Information provided:
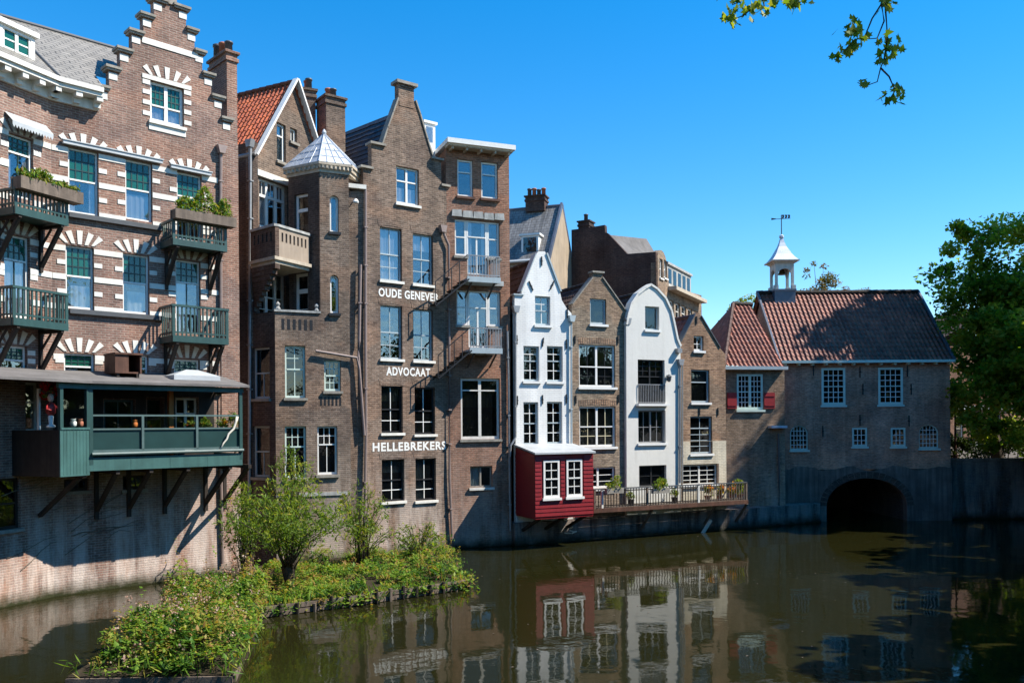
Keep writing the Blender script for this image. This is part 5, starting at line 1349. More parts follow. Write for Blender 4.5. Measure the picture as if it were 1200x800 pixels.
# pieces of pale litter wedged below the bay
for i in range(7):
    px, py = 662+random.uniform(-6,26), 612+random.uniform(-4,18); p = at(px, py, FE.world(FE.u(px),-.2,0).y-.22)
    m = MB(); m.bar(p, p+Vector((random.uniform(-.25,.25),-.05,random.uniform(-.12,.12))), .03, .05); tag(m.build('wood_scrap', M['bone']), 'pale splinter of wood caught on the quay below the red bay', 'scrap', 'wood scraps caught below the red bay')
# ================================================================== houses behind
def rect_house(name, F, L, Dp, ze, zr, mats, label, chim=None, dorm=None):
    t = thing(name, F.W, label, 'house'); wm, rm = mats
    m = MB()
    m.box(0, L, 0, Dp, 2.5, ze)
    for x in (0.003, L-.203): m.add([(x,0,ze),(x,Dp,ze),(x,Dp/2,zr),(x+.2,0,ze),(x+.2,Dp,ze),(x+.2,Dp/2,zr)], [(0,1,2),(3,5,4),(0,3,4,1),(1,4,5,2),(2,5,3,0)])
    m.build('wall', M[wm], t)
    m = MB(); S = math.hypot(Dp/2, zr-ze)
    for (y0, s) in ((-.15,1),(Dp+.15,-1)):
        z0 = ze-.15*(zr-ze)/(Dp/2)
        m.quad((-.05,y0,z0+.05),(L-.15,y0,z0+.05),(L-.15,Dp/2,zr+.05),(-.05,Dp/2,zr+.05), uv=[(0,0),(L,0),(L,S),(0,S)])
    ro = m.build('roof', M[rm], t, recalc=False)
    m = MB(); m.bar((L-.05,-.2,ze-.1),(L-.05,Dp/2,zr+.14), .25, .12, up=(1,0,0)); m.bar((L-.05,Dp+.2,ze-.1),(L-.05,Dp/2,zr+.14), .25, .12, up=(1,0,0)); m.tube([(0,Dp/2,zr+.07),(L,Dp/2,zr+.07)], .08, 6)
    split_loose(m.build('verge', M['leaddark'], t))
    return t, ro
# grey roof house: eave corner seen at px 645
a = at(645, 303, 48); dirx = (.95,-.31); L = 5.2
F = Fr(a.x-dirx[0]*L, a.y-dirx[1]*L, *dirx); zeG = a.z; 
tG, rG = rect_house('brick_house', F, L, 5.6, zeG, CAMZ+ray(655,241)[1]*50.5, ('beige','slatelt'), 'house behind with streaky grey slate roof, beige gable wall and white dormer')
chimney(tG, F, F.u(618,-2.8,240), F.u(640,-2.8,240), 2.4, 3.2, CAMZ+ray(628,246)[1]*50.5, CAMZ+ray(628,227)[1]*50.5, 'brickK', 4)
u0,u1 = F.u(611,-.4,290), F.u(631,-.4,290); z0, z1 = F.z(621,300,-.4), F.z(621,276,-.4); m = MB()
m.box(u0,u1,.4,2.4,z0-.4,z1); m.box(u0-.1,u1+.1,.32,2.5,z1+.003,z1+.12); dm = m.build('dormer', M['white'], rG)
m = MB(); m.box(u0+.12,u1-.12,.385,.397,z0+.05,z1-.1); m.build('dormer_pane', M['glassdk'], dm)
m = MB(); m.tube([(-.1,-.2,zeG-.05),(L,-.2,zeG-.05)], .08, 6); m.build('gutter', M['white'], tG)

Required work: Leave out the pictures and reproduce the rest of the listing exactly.

Task solution:
Keep writing the Blender script for this image. This is part 5, starting at line 1349. More parts follow. Write for Blender 4.5. Measure the picture as if it were 1200x800 pixels.
# pieces of pale litter wedged below the bay
for i in range(7):
    px, py = 662+random.uniform(-6,26), 612+random.uniform(-4,18); p = at(px, py, FE.world(FE.u(px),-.2,0).y-.22)
    m = MB(); m.bar(p, p+Vector((random.uniform(-.25,.25),-.05,random.uniform(-.12,.12))), .03, .05); tag(m.build('wood_scrap', M['bone']), 'pale splinter of wood caught on the quay below the red bay', 'scrap', 'wood scraps caught below the red bay')
# ================================================================== houses behind
def rect_house(name, F, L, Dp, ze, zr, mats, label, chim=None, dorm=None):
    t = thing(name, F.W, label, 'house'); wm, rm = mats
    m = MB()
    m.box(0, L, 0, Dp, 2.5, ze)
    for x in (0.003, L-.203): m.add([(x,0,ze),(x,Dp,ze),(x,Dp/2,zr),(x+.2,0,ze),(x+.2,Dp,ze),(x+.2,Dp/2,zr)], [(0,1,2),(3,5,4),(0,3,4,1),(1,4,5,2),(2,5,3,0)])
    m.build('wall', M[wm], t)
    m = MB(); S = math.hypot(Dp/2, zr-ze)
    for (y0, s) in ((-.15,1),(Dp+.15,-1)):
        z0 = ze-.15*(zr-ze)/(Dp/2)
        m.quad((-.05,y0,z0+.05),(L-.15,y0,z0+.05),(L-.15,Dp/2,zr+.05),(-.05,Dp/2,zr+.05), uv=[(0,0),(L,0),(L,S),(0,S)])
    ro = m.build('roof', M[rm], t, recalc=False)
    m = MB(); m.bar((L-.05,-.2,ze-.1),(L-.05,Dp/2,zr+.14), .25, .12, up=(1,0,0)); m.bar((L-.05,Dp+.2,ze-.1),(L-.05,Dp/2,zr+.14), .25, .12, up=(1,0,0)); m.tube([(0,Dp/2,zr+.07),(L,Dp/2,zr+.07)], .08, 6)
    split_loose(m.build('verge', M['leaddark'], t))
    return t, ro
# grey roof house: eave corner seen at px 645
a = at(645, 303, 48); dirx = (.95,-.31); L = 5.2
F = Fr(a.x-dirx[0]*L, a.y-dirx[1]*L, *dirx); zeG = a.z; 
tG, rG = rect_house('brick_house', F, L, 5.6, zeG, CAMZ+ray(655,241)[1]*50.5, ('beige','slatelt'), 'house behind with streaky grey slate roof, beige gable wall and white dormer')
chimney(tG, F, F.u(618,-2.8,240), F.u(640,-2.8,240), 2.4, 3.2, CAMZ+ray(628,246)[1]*50.5, CAMZ+ray(628,227)[1]*50.5, 'brickK', 4)
u0,u1 = F.u(611,-.4,290), F.u(631,-.4,290); z0, z1 = F.z(621,300,-.4), F.z(621,276,-.4); m = MB()
m.box(u0,u1,.4,2.4,z0-.4,z1); m.box(u0-.1,u1+.1,.32,2.5,z1+.003,z1+.12); dm = m.build('dormer', M['white'], rG)
m = MB(); m.box(u0+.12,u1-.12,.385,.397,z0+.05,z1-.1); m.build('dormer_pane', M['glassdk'], dm)
m = MB(); m.tube([(-.1,-.2,zeG-.05),(L,-.2,zeG-.05)], .08, 6); m.build('gutter', M['white'], tG)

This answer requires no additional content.